== WHAT IS REQUIRED ==
Go through the material below and copy all lines with "scene".

---*---

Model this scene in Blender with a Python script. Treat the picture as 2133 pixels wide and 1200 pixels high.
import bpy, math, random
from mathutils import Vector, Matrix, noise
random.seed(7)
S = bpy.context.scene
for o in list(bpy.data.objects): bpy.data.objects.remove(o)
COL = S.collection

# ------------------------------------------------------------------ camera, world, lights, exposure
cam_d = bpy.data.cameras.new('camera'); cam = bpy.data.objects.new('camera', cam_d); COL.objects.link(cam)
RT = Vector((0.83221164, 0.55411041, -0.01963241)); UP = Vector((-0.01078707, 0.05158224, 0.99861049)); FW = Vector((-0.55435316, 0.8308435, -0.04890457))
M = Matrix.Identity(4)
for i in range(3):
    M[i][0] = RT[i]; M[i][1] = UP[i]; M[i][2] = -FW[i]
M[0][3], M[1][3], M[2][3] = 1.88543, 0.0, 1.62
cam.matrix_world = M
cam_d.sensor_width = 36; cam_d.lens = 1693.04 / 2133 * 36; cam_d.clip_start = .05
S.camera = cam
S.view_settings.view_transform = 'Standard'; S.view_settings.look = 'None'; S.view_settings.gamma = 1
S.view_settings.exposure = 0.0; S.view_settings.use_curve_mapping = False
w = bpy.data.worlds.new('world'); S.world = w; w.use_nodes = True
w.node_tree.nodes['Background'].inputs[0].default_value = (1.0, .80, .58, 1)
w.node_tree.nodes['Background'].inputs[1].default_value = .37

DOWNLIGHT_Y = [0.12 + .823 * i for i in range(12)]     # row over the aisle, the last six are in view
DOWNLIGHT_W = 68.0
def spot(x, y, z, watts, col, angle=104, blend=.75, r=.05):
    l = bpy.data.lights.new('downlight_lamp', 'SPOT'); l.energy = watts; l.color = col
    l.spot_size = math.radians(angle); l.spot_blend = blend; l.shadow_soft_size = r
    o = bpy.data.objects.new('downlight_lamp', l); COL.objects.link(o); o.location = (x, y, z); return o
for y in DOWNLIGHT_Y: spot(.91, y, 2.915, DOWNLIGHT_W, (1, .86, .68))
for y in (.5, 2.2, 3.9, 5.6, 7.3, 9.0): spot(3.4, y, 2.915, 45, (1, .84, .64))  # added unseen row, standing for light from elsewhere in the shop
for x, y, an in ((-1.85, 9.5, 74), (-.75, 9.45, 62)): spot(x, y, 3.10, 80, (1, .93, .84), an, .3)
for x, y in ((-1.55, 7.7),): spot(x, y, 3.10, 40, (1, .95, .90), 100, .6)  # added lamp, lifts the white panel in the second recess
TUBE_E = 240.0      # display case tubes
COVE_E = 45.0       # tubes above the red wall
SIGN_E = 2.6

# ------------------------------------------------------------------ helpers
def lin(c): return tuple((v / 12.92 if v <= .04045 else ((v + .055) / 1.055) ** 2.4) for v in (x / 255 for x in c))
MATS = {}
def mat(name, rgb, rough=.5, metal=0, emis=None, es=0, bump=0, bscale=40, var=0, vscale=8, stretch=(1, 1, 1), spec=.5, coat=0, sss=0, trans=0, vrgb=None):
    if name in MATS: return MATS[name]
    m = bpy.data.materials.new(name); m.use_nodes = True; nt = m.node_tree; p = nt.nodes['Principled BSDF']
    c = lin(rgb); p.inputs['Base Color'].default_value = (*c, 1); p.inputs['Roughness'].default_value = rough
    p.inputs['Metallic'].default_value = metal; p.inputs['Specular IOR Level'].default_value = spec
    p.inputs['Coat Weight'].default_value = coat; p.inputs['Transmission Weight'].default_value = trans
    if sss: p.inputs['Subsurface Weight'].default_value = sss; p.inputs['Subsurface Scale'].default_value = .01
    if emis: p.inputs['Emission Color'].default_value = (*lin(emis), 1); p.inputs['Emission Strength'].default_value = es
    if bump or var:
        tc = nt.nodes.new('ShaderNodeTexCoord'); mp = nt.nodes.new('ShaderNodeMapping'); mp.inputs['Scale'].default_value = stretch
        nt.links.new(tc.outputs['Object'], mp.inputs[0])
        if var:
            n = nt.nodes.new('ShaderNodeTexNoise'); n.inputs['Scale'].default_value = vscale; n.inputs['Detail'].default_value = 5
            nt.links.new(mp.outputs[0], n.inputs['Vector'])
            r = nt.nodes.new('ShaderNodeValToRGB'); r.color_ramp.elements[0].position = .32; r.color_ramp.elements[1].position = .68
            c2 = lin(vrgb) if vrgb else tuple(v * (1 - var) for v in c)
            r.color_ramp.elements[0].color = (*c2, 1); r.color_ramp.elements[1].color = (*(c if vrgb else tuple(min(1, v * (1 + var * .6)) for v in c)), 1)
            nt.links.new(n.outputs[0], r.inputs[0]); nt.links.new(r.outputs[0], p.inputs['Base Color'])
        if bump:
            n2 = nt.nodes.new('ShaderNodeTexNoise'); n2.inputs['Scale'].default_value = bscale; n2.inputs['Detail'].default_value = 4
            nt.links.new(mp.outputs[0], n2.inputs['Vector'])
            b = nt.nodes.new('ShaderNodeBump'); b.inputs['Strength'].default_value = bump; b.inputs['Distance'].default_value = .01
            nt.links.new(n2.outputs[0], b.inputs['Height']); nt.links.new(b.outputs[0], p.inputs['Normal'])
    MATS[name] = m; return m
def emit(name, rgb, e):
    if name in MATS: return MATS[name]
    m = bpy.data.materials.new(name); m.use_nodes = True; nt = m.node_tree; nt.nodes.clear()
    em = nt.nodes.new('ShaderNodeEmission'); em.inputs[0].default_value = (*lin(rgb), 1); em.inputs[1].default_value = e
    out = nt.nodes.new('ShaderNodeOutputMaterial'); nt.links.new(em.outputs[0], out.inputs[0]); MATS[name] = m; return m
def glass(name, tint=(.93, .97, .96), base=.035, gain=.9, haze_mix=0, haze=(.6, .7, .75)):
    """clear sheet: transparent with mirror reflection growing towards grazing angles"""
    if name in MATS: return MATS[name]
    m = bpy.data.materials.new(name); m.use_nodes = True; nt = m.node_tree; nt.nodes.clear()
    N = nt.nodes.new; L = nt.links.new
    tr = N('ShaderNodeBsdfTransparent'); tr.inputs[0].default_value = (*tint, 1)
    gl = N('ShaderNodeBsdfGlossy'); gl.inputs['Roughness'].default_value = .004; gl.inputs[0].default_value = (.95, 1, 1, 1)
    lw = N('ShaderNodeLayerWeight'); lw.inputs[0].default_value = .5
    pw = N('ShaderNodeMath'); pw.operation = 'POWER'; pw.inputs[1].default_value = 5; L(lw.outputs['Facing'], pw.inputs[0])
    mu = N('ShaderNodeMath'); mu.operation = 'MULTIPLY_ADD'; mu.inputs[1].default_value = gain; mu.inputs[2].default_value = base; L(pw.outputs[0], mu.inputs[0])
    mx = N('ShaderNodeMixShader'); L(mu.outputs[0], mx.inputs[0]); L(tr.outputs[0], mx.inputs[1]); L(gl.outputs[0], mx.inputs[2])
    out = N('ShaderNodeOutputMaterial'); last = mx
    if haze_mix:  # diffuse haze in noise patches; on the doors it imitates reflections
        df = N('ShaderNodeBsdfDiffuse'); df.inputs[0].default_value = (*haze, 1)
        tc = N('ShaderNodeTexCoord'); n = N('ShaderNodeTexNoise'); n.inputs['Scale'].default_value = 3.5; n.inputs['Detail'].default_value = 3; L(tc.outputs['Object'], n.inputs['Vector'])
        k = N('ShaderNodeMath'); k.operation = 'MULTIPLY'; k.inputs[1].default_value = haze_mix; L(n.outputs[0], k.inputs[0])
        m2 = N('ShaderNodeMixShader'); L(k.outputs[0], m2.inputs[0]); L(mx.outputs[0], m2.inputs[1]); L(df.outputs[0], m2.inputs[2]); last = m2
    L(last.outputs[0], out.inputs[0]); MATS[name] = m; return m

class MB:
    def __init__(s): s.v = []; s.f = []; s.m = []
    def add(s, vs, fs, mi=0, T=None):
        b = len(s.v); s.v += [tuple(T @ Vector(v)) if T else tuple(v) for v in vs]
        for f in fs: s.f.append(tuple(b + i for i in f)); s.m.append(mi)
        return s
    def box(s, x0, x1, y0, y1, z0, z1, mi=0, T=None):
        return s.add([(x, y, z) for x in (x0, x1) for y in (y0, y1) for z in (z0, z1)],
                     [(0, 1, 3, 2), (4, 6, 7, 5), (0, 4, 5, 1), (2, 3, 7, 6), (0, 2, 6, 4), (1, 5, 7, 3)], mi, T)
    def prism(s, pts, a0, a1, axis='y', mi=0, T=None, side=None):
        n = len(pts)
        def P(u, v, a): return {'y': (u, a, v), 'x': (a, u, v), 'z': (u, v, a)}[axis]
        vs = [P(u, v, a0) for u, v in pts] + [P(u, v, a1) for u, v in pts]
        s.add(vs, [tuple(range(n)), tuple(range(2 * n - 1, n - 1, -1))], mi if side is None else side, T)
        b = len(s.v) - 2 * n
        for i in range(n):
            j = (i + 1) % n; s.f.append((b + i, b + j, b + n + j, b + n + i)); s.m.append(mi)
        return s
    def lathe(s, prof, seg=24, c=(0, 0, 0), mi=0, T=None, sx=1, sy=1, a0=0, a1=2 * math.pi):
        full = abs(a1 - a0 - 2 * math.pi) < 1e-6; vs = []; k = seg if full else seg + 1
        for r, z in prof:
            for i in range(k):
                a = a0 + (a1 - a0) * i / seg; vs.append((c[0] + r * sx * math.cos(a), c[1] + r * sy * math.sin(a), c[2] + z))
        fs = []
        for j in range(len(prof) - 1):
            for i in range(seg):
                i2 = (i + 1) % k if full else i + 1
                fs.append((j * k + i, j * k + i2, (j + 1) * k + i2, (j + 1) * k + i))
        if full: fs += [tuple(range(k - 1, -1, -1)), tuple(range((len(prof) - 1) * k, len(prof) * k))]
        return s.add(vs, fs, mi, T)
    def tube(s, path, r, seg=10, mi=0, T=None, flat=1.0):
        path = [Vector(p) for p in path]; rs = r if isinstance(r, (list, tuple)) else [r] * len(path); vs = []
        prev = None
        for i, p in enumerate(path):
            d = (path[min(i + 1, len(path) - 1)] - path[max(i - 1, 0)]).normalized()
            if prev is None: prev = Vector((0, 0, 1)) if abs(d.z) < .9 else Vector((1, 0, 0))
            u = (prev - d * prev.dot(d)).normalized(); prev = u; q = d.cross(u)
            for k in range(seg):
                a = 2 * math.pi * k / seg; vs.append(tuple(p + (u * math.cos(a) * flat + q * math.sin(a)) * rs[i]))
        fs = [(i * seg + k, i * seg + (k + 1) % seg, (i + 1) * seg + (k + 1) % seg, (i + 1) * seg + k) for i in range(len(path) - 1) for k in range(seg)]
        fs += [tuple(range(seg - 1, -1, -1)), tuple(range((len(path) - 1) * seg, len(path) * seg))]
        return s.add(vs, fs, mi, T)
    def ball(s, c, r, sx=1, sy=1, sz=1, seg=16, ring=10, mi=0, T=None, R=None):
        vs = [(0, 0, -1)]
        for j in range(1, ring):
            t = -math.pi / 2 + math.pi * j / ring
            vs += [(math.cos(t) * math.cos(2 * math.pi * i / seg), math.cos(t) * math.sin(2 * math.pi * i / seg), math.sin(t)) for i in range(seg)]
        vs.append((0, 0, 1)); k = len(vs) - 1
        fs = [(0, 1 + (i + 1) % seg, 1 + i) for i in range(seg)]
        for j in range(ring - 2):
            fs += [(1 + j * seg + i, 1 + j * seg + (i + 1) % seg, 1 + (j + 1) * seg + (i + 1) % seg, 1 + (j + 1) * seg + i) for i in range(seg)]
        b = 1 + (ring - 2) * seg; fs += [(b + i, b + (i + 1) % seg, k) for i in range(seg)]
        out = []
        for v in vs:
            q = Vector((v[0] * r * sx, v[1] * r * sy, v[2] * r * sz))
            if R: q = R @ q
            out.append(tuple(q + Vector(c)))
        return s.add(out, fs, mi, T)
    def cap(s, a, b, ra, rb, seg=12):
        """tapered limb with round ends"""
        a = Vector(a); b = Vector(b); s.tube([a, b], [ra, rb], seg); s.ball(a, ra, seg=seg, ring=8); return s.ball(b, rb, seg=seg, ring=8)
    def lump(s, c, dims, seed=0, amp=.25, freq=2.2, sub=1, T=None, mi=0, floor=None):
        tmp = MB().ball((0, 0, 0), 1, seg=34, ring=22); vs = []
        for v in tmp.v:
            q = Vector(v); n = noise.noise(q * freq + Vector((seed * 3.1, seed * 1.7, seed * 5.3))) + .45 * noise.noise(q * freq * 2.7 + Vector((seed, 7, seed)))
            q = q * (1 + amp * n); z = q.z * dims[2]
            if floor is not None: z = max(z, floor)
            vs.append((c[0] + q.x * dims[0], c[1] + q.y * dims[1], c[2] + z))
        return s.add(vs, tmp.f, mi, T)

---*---

== TASK ANSWER ==
Model this scene in Blender with a Python script. Treat the picture as 2133 pixels wide and 1200 pixels high.
S = bpy.context.scene